Calpine insists, however, that its gas fleet is well positioned for a future in which transportation and buildings are increasingly electrified.

“If you electrify everything, you’re going to need more power. The idea that you’re somehow going to magically do away with the only dispatchable fuel type that can help the transition in times of dark or non-windy days is not realistic,” said Brett Kerr, vice president of external affairs, in an interview.  “… Our units will be needed far into the foreseeable future. We may run less, and renewables may run more, and that’s ok. But we’re absolutely going to be needed to ensure the successful transition to a lower carbon future.”
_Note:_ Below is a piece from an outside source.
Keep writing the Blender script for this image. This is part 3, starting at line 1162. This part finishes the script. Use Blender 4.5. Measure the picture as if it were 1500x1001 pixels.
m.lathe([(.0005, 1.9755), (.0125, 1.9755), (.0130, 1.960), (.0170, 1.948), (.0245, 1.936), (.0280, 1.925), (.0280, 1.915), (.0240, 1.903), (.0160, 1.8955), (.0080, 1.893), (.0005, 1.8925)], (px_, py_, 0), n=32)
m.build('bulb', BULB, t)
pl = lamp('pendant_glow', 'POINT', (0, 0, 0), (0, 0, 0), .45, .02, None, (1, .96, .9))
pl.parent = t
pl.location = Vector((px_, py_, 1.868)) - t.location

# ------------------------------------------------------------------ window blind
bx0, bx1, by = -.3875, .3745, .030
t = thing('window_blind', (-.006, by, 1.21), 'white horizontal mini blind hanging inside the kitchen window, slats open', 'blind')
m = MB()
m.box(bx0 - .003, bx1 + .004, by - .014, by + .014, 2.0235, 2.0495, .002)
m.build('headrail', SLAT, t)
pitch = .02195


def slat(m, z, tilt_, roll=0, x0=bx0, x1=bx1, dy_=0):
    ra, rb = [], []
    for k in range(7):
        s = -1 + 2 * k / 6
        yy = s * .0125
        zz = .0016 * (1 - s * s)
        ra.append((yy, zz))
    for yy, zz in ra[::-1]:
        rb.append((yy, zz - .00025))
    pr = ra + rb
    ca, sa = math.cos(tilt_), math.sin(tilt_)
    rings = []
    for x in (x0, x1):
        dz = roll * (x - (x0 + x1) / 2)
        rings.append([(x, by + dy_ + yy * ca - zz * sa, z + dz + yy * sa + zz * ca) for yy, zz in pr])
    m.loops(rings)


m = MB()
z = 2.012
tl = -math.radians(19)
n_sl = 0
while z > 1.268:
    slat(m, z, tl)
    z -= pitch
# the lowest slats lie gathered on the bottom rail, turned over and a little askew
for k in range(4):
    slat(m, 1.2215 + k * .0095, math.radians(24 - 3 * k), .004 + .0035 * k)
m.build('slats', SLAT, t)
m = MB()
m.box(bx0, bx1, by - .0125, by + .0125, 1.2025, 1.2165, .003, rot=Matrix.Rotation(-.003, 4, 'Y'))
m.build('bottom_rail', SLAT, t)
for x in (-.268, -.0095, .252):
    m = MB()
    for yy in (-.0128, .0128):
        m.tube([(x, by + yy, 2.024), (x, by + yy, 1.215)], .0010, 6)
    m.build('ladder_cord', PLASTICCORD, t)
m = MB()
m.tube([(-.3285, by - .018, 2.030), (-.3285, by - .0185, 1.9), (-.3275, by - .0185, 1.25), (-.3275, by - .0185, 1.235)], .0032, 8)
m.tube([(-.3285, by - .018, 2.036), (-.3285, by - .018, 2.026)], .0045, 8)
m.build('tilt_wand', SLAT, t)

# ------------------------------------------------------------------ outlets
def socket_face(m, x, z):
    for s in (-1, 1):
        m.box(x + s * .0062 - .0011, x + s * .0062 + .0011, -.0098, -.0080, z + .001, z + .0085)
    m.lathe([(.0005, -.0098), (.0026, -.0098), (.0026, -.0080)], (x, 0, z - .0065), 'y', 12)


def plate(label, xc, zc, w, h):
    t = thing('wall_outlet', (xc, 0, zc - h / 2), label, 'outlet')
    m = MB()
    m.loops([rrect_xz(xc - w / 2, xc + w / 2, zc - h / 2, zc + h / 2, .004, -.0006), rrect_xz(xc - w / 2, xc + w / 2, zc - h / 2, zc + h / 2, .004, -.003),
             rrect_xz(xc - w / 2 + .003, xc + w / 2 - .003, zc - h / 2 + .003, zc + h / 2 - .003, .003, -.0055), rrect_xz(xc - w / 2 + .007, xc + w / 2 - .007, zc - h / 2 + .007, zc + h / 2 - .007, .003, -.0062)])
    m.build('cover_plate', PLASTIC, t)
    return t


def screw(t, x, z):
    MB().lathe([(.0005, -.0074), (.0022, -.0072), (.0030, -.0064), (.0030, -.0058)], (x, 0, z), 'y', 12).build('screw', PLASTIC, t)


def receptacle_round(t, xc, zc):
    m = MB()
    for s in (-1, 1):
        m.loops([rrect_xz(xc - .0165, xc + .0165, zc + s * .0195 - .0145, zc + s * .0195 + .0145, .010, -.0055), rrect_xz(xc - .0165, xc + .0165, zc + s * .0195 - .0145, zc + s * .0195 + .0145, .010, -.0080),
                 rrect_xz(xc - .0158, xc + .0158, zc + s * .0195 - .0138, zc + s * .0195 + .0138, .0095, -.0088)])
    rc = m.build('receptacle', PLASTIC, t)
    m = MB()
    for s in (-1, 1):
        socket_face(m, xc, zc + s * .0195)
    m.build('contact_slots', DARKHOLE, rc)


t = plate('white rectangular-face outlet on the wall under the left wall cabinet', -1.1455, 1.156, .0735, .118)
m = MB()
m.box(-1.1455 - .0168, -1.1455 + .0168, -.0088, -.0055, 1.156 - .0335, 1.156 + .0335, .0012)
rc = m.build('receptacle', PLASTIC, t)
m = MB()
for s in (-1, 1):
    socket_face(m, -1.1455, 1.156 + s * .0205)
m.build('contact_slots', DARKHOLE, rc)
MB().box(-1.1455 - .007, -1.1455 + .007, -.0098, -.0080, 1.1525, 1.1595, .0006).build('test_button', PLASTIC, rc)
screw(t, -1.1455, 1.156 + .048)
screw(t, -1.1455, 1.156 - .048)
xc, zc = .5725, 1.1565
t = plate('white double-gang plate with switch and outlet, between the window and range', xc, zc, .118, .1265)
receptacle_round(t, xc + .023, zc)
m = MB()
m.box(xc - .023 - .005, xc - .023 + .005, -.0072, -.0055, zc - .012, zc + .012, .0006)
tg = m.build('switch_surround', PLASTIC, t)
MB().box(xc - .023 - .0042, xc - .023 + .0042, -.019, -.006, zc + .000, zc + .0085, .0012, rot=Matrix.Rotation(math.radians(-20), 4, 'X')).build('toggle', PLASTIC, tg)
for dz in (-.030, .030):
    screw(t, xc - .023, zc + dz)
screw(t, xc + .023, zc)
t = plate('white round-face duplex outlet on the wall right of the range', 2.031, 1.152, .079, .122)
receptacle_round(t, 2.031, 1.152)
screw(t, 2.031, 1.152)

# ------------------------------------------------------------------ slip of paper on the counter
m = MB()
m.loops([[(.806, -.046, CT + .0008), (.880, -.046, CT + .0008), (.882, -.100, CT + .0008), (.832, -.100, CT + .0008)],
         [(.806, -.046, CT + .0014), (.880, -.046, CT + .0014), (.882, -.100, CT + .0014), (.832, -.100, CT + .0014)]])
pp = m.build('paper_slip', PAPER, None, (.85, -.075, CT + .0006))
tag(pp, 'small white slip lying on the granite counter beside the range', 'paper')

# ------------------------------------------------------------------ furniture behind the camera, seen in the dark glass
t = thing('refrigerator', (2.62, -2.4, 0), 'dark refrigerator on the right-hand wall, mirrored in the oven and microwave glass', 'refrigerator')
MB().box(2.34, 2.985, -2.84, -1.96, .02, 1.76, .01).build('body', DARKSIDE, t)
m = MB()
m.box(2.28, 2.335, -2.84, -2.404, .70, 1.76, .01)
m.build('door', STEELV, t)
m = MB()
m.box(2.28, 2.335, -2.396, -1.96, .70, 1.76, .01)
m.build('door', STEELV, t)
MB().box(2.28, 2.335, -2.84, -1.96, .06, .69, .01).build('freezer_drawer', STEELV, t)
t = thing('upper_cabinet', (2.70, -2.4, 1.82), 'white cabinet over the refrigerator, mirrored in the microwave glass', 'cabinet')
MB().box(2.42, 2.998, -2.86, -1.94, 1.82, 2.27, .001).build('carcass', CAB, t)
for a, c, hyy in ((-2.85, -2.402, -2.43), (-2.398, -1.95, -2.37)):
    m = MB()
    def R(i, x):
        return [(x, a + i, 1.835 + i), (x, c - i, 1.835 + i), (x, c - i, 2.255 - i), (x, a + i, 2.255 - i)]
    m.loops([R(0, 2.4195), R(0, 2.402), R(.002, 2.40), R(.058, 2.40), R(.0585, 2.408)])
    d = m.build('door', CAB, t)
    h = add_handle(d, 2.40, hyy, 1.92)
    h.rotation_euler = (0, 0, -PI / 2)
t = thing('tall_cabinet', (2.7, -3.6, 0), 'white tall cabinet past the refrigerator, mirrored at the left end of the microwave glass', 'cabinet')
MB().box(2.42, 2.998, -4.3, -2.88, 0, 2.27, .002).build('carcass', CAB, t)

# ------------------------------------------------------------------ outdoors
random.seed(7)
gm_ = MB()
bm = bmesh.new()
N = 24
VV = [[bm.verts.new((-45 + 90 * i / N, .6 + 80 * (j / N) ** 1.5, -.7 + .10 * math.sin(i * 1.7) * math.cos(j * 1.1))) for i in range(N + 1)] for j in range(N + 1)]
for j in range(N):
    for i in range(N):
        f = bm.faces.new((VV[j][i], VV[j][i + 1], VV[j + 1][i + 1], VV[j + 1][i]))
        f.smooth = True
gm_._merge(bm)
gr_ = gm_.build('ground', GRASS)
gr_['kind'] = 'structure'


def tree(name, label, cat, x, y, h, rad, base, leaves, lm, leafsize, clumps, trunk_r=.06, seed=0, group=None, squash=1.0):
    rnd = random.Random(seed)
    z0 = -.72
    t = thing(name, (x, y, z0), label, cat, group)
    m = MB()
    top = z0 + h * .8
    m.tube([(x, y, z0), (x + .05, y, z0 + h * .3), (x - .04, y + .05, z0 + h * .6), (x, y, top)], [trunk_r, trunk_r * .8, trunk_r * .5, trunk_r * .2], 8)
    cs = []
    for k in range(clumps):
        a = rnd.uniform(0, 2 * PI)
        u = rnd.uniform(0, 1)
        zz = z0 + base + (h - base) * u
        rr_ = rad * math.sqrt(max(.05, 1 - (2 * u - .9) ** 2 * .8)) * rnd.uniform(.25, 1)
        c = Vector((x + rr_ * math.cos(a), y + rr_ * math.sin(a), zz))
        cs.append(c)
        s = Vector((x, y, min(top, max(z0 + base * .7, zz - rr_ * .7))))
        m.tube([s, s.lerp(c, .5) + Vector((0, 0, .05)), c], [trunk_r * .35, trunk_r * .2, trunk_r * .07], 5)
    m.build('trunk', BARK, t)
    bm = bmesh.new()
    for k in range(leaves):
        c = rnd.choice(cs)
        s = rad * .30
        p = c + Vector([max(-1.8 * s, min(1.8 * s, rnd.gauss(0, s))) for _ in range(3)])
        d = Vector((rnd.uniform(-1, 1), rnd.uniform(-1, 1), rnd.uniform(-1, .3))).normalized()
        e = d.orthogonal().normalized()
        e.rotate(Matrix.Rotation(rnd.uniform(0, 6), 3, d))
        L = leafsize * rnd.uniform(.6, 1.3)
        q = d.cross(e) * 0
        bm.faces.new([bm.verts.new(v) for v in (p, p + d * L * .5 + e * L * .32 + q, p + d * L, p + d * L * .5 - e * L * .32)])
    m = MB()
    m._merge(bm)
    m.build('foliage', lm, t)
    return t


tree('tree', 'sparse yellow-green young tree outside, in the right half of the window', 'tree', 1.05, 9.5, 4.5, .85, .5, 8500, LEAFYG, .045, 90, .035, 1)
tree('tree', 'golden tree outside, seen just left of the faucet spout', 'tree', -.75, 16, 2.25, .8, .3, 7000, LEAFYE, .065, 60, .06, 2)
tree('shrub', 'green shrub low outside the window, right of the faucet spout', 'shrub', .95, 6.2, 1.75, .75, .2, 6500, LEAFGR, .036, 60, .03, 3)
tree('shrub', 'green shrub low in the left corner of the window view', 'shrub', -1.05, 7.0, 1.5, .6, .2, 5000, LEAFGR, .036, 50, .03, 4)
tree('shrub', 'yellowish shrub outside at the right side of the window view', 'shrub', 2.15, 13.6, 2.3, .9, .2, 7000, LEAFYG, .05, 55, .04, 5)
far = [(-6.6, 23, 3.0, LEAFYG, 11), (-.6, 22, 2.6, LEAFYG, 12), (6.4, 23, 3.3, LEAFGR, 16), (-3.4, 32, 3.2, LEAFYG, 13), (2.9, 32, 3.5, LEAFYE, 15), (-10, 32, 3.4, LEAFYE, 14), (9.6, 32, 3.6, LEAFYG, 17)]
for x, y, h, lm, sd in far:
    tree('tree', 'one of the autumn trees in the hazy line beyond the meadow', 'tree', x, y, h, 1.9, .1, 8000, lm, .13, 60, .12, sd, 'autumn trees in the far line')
The company says it is among the lowest emitting fossil fuel generators because its natural gas plants have low heat rates and are “relatively young,” at a capacity weighted average age of 20 years.

But will the company invest in any new natural gas?

“It’s tough for us to say,” Kerr responded. “We’re always looking to do more development in markets where we think it’s needed and we’re a good fit. But we generally, as a matter of course, don’t comment publicly on specific development plans. It’s fair to say we’re looking at development across the spectrum in all types of resources, but we won’t get into any of the specifics.”

How about investing in other renewables? “I would not be surprised if you saw something [additional renewable capacity] certainly within a year, if not sooner,” he responded. “I wouldn’t want to characterize it as, `Yes, we’re absolutely going to build own and operate [renewables].’ But we’re absolutely going to be engaged and we view the changing dynamics of the market to be something we’re going to be heavily involved in.”